Before she begins to set up her lab (which opens in September 2017), Mathis will work as a postdoctoral fellow on a project supported by the Women & the Brain (WATB) Fellowship for Advancement in Brain Science, sponsored by the nonprofit group Project ALS. Almost a decade ago, Project ALS funded Mathis’ first research position, so she very was excited to learn about their fellowship program through WATB.
“This fellowship helps me to bridge the gap between the end of my PhD work and starting at the Rowland,” Mathis said. “I’ll be working in Matthias Bethge’s group at the University of Tübingen in Germany to work on computational tools for analyzing calcium imaging data, and building models of limb-based motor adaptation. I will also continue to work closely with Nao on data I collected in his laboratory. Having a strong analytical toolbox and robust models of limb dynamics and adaptation is crucial for analyzing the type of data that I gathered both in the Uchida lab, and that I will increasingly collect going forward.”

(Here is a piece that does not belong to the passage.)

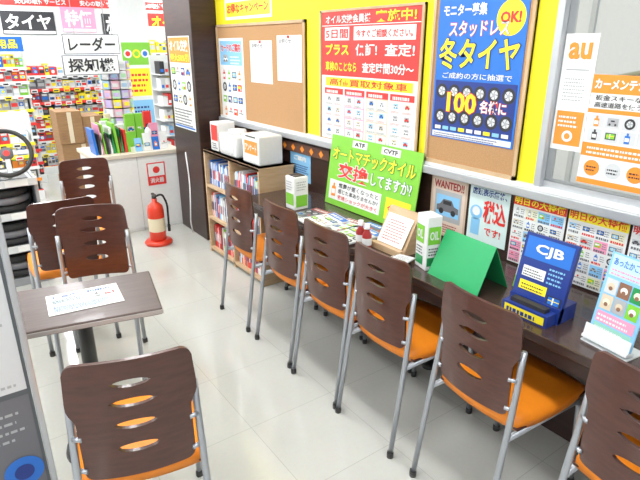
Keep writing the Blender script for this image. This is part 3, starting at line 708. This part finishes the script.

As the head of her own lab, Mathis will step into the role of Principal Investigator and mentor for a new group of postdocs, and will offer advice to any who are interested in pursuing a similar career path to her own. She is particularly interested in offering support to women in neuroscience at any stage of their career.
When asked what she thought got her to this next step in her career, she said, “Be strategic in choosing your lab and your projects. Always listen to your data, don’t merely project your hypothesis onto it. Lastly, build good relationships within your scientific community and, most importantly, love what you do and have fun – doing science is such a privilege, so I try to never take that for granted.”